The letter, addressed “to DeAR SAnTA CLAus”, was written by a six-year-old girl called Janet and preserves her idiosyncratic spelling and capitalisation. “PLeAs BRIng a Doll to Me with a cRADEL, AND a TRuMPtet to JiMMie, AND SoMe OTHer THing to MA AND PA,” wrote Janet, demonstrating both a touching concern for her family members and a canny nose for publicity.
The letter had been sent to the Leeds Mercury newspaper “to the care of our colums in the Suppliment”, the paper reported on 22 December 1883. “The printer could easily have put Jane’s [sic] note into better shape,” it continued, “but then it would have been his and not hers, and it might not in that case have reached Santa Claus, which it is sure to do now.
“Jane herself no doubt will put the paper just where Santa Claus will see it. He is coming.” A sentiment that will be cheering to the millions of children who have carried on the tradition this year – even if Mega Evolution Elite Pokémon trading cards and musical Wicked: For Good dolls are more in favour for 2025.

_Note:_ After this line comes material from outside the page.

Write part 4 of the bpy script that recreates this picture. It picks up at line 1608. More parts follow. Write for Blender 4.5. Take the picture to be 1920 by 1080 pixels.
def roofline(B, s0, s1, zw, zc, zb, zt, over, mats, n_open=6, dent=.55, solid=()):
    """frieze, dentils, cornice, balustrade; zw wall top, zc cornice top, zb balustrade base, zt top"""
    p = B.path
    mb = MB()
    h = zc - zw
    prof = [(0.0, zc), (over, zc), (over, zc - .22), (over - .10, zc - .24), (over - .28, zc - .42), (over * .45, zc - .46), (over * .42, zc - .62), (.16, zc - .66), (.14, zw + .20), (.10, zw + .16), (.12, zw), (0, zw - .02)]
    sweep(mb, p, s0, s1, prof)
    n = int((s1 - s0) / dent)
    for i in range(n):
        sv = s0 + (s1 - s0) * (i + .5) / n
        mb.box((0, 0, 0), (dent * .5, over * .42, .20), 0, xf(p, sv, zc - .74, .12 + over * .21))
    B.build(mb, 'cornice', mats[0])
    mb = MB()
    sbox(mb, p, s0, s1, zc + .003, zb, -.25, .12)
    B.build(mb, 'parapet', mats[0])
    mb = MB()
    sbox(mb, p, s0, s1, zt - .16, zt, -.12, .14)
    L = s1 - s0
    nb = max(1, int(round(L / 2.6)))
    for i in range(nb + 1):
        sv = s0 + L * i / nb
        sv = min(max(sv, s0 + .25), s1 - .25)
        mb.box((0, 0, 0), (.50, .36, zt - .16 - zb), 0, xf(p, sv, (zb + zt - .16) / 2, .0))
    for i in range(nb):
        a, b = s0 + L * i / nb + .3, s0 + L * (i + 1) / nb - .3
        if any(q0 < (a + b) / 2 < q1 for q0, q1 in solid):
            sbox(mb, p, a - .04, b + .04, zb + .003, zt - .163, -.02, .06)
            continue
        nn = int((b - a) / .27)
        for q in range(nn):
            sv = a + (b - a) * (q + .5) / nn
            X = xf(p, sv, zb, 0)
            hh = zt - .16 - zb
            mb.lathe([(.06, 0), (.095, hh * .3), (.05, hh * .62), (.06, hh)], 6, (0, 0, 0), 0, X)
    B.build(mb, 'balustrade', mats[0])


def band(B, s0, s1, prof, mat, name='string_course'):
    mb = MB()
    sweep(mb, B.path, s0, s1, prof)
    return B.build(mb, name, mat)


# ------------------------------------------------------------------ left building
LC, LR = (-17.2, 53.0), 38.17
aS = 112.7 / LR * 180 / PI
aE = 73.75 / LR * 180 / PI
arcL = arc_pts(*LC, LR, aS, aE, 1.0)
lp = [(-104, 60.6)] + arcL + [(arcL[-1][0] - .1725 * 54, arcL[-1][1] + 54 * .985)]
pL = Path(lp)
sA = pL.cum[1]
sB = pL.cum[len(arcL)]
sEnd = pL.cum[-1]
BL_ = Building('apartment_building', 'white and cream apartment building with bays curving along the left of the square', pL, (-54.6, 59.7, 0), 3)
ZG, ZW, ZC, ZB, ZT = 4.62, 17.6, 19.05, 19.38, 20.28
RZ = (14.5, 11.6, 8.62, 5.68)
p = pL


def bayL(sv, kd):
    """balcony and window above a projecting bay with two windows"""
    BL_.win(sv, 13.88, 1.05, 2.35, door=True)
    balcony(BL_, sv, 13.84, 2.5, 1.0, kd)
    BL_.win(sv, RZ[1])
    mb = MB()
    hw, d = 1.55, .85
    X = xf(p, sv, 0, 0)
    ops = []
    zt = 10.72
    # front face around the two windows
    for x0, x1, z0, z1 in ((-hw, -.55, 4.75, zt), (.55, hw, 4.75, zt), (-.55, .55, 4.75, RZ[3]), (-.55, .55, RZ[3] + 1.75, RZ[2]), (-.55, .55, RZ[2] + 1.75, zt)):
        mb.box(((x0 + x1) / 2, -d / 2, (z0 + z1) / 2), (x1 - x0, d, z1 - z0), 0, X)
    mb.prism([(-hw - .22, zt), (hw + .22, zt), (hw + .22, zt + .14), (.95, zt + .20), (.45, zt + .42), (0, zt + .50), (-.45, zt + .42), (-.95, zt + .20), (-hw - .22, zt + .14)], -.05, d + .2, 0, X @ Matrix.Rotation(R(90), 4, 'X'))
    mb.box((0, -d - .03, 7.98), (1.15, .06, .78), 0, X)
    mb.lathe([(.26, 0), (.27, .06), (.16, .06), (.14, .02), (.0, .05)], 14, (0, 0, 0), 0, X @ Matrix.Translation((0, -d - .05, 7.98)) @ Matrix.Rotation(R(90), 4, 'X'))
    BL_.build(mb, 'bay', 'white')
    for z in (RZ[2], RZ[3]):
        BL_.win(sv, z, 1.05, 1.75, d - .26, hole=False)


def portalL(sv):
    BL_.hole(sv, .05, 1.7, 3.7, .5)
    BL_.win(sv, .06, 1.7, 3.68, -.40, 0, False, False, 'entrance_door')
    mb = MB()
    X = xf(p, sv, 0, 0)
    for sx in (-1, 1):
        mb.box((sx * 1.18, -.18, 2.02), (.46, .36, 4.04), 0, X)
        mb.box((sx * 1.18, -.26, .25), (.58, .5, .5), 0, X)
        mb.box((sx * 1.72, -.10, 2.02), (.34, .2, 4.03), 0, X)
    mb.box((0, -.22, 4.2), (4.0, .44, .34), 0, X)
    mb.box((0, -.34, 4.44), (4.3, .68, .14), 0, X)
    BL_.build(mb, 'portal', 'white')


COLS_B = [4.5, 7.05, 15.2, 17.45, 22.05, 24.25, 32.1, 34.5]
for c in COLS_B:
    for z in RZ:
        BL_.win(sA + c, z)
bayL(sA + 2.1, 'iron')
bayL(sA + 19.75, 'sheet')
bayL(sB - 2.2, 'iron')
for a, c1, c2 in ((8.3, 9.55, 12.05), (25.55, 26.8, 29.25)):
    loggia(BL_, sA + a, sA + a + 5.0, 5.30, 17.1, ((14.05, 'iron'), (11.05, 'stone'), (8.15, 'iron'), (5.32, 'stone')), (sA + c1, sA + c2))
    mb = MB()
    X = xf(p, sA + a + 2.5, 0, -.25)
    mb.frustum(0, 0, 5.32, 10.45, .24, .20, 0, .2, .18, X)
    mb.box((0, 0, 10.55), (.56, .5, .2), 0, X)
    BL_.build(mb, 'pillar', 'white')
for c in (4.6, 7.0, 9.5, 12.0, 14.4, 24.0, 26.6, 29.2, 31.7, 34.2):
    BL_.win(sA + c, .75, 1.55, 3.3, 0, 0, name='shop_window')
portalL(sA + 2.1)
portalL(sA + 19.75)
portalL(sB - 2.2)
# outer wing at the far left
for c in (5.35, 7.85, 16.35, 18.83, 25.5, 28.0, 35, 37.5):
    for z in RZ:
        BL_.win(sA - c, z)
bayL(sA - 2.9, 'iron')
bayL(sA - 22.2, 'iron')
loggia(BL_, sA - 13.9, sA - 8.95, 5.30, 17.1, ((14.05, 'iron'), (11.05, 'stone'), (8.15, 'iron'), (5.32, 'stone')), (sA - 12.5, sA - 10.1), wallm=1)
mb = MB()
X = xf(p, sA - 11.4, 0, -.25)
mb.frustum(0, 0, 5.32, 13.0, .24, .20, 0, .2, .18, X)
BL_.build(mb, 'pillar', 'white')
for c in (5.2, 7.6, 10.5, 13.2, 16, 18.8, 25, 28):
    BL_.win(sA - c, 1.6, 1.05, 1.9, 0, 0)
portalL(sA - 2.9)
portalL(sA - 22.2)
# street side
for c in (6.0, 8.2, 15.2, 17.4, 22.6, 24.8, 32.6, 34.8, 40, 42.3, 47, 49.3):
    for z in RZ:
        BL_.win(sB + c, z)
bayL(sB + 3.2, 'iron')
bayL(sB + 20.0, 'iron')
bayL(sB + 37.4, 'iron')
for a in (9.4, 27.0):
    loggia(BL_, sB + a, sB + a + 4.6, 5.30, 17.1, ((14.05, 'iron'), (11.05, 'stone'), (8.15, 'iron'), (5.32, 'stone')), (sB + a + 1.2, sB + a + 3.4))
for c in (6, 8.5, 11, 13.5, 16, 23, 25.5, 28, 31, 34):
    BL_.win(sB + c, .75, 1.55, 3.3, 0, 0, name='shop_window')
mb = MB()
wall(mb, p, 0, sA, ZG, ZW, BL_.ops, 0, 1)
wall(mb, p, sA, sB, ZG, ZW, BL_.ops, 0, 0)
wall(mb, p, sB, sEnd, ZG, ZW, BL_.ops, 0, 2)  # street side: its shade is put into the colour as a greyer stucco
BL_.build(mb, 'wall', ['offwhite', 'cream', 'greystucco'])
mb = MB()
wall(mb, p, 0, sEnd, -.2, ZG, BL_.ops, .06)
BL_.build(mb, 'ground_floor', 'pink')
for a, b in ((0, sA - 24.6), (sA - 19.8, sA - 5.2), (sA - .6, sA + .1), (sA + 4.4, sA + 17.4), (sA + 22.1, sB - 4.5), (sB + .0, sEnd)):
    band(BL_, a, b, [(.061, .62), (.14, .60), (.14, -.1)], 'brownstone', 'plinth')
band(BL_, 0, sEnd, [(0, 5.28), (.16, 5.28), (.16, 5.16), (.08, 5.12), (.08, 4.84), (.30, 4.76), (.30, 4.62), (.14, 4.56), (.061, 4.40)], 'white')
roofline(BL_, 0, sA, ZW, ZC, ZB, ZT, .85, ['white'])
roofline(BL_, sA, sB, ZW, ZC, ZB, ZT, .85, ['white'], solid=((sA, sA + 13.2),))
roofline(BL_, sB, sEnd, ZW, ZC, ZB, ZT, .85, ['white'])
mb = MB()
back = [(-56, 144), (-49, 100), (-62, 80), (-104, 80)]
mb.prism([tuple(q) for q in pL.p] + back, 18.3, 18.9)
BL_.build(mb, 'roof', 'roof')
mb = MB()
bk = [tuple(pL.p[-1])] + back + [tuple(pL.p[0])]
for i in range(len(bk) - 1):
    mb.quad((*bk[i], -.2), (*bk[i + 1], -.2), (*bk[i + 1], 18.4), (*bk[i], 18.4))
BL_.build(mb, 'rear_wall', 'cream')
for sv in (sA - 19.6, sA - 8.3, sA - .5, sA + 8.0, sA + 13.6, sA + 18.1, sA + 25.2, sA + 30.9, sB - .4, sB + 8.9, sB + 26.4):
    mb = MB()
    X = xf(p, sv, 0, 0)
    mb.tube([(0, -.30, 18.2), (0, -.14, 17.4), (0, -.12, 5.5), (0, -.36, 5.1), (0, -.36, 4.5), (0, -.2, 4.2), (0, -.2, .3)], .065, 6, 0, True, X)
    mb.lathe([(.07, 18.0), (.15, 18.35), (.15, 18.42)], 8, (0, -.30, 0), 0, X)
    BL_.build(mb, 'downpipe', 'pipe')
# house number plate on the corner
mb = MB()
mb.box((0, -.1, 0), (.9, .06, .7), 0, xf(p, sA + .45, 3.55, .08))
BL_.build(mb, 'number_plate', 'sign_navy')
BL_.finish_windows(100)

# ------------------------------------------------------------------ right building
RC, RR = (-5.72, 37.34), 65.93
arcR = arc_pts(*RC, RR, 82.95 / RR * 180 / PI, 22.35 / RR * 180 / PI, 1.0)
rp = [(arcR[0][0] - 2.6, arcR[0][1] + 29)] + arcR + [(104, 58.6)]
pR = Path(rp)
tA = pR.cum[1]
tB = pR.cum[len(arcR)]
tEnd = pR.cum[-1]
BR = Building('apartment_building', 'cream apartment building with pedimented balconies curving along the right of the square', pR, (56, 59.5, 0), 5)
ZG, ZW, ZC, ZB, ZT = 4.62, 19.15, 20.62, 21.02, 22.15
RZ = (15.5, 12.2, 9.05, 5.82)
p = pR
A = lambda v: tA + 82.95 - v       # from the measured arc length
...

The practice of sending letters to Santa, like so much about his now superstar scarlet-clad status, seems to have evolved in the United States, where as early as 1773 the fourth-century Saint Nicholas, later Sinterklaas, was being commemorated as “St a Claus” by Dutch settlers in New York.
As the US postal service became more formalised and efficient in the aftermath of the civil war, which ended in 1865, the idea of writing a letter to a benevolent man who lived at the north pole gathered currency. In England, where a figure called Father Christmas had emerged from medieval folk tales to personify festive cheer, Santa Claus was first recorded in 1864, according to English Heritage. By the 1880s, the two figures had merged into one.
Janet’s letter has been uncovered by the historical and genealogical research site Ancestry in its Newspapers.com database. Its researchers also found another letter, written by Mabel Hancock, aged 11, published in the Hampshire Telegraph and Naval Chronicle on 24 December 1898.
“Dear Santa Claus, I am writing you this letter to ask you not to forget to call on us this year,” wrote Mabel, who seems to have had a similarly clear sense of the model virtues that might help her get published. “I have a little brother four years old who will hang up his stocking; I will also hang up mine, but dear Santa Claus, if you have not much to spare, do not put anything in mine.
“I should like you to fill my brother’s up to the brim with something nice, for I can just fancy how delighted he will be, and mother tells me there is more pleasure in making others happy than in being made happy ourselves,” the virtuous Miss Hancock continued. “I think the practice of self-denial is one of the first things us children should learn.”
No doubt your own child has written something very similar this year.